Dataset excerpt:
##############################
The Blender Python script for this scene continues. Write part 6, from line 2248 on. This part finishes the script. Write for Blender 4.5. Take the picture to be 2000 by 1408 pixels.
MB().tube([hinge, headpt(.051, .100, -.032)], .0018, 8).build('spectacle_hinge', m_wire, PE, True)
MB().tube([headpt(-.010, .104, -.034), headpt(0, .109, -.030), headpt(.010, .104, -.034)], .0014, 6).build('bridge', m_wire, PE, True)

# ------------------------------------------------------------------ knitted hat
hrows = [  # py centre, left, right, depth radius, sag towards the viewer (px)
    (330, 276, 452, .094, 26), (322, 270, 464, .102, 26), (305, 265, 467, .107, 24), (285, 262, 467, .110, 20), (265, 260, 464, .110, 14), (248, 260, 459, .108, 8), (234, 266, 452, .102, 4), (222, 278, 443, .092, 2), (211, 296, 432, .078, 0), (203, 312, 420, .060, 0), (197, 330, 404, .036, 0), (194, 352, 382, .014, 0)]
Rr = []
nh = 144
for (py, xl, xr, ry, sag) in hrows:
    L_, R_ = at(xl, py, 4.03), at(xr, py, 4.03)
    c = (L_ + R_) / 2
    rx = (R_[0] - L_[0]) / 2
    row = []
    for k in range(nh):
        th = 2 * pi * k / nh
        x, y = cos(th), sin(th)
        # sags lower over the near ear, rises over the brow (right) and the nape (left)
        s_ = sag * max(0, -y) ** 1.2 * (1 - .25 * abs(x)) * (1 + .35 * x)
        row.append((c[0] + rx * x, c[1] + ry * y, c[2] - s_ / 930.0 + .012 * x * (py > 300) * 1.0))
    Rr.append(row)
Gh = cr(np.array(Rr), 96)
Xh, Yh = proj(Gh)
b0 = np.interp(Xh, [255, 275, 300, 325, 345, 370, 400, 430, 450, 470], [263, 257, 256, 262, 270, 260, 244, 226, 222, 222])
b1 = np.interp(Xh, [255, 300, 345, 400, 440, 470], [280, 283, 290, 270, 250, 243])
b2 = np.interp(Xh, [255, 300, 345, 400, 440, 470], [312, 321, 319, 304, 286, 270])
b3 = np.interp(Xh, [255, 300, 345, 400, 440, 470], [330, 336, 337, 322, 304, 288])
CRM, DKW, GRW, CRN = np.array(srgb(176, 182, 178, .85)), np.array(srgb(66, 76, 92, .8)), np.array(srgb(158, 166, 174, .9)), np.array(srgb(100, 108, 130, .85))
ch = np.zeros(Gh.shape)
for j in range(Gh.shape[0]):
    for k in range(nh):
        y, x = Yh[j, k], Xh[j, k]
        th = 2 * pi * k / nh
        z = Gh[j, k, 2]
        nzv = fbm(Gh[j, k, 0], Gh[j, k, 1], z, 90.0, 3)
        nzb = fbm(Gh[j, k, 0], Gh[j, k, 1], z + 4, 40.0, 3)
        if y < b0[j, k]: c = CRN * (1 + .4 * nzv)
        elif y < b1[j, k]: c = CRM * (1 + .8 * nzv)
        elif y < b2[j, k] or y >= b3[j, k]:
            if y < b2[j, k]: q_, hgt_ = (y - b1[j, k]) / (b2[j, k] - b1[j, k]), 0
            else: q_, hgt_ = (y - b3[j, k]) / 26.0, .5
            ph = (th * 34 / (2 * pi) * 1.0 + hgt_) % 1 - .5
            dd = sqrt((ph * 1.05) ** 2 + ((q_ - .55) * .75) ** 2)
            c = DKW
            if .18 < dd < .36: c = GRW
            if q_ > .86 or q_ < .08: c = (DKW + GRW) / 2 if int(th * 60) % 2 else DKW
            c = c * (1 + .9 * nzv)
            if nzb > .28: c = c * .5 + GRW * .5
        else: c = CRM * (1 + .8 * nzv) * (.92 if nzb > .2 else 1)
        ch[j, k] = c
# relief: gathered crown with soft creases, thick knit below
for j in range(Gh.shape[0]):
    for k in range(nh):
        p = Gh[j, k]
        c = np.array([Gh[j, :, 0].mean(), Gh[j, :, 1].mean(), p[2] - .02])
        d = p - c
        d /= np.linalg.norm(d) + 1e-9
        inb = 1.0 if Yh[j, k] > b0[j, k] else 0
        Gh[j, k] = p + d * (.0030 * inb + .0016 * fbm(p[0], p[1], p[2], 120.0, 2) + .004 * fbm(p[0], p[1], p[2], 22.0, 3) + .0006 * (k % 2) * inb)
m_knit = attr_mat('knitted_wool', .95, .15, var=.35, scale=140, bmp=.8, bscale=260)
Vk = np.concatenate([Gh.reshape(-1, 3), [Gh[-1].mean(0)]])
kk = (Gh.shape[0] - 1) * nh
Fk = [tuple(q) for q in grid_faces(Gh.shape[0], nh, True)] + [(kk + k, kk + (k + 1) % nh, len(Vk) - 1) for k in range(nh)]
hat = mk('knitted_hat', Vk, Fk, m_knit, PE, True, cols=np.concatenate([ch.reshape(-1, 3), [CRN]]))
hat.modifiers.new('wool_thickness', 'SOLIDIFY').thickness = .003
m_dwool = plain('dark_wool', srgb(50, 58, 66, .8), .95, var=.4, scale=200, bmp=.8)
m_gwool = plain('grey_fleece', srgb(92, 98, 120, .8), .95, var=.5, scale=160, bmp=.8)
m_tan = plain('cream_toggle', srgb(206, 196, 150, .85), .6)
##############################
What you will do: Return exactly the lines from the beginning of the data above through the one containing "6).build('bridge', m_wire, PE, True)", please. Include both end lines and add nothing else.

Finished task:
The Blender Python script for this scene continues. Write part 6, from line 2248 on. This part finishes the script. Write for Blender 4.5. Take the picture to be 2000 by 1408 pixels.
MB().tube([hinge, headpt(.051, .100, -.032)], .0018, 8).build('spectacle_hinge', m_wire, PE, True)
MB().tube([headpt(-.010, .104, -.034), headpt(0, .109, -.030), headpt(.010, .104, -.034)], .0014, 6).build('bridge', m_wire, PE, True)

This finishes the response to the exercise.